Library Coq.micromega.DeclConstant
Declaring 'allowed' terms using type classes.
Motivation: reification needs to know which terms are allowed.
For 'lia', the constant are only the integers built from Z0, Zpos, Zneg, xH, xO, xI.
However, if the term is ground it may be convertible to an integer.
Thus we could allow i.e. sqrt z for some integer z.
Proposal: for each type, the user declares using type-classes the set of allowed ground terms.
Declarative definition of constants.
These are ground terms (without variables) of interest.
e.g. nat is built from O and S
NB: this does not need to be restricted to constructors.
Ground terms (see GT below) are built inductively from declared constants.
Class DeclaredConstant {T : Type} (F : T).
Class GT {T : Type} (F : T).
Instance GT_O {T : Type} (F : T) {DC : DeclaredConstant F} : GT F.
Defined.
Instance GT_APP1 {T1 T2 : Type} (F : T1 -> T2) (A : T1) :
DeclaredConstant F ->
GT A -> GT (F A).
Defined.
Instance GT_APP2 {T1 T2 T3: Type} (F : T1 -> T2 -> T3)

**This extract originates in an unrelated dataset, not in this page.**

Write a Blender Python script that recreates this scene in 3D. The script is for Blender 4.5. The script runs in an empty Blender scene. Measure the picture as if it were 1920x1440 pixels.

{A1 : T1} {A2 : T2} {DC:DeclaredConstant F} :
GT A1 -> GT A2 -> GT (F A1 A2).
Defined.
Require Import ZArith.
Instance DO : DeclaredConstant O := {}.
Instance DS : DeclaredConstant S := {}.
Instance DxH: DeclaredConstant xH := {}.
Instance DxI: DeclaredConstant xI := {}.
Instance DxO: DeclaredConstant xO := {}.
Instance DZO: DeclaredConstant Z0 := {}.
Instance DZpos: DeclaredConstant Zpos := {}.
Instance DZneg: DeclaredConstant Zneg := {}.
Instance DZpow_pos : DeclaredConstant Z.pow_pos := {}.
Instance DZpow : DeclaredConstant Z.pow := {}.
Require Import QArith.
Instance DQ : DeclaredConstant Qmake := {}.